The Agnelli family owns 43.4%, members of the Rothschild family own 21%, other big corporate/rich families interests own the rest. Lots of "Sirs", "Ladies" and "Baronesses" on the board of directors, as you can see below.
From the Wikipedia page:
Pearson PLC held a 50% shareholding via The Financial Times Limited until August 2015; at that time Pearson sold their share in the Economist. The Agnelli family's Exor paid £287m to raise their stake from 4.7% to 43.4%, while the Economist paid £182m for the balance of 5.04m shares which will be distributed to current shareholders.[2] Aside from the Agnelli family, smaller shareholders in the company include Cadbury, Rothschild (21%), Schroder, Layton and other family interests as well as a number of staff and former staff shareholders.[2][3]
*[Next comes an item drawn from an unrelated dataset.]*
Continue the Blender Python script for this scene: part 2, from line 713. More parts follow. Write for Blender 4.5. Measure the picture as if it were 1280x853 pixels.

The current members of the board of directors of The Economist Group are: Rupert Pennant-Rea (Chairman), Zanny Minton Beddoes (editor-in-chief of The Economist), Lady Suzanne Heywood, Brent Hoberman, Sir David Bell, John Elkann, Alex Karp, Sir Simon Robertson, Lady Lynn Forester de Rothschild, Chris Stibbs and Baroness Jowell.[12]
Lady Lynn Forester de Rothschild publicly supports many politicians including Hillary Clinton.
The Economist used to be pro-small-business free market. At some point they started justifying outsourcing as "free trade", which benefited big companies like Apple, etc. and stagnated or starved small businesses (and the productivity/innovation that comes from it), not to mention labor providers (even highly educated ones, such as software engineers :-))
This has proven to be quite bad for the US and Europe (except the 1%, whose interests The Economist represents through ownership) - and it may get even worse when money-printing will stop working at some point.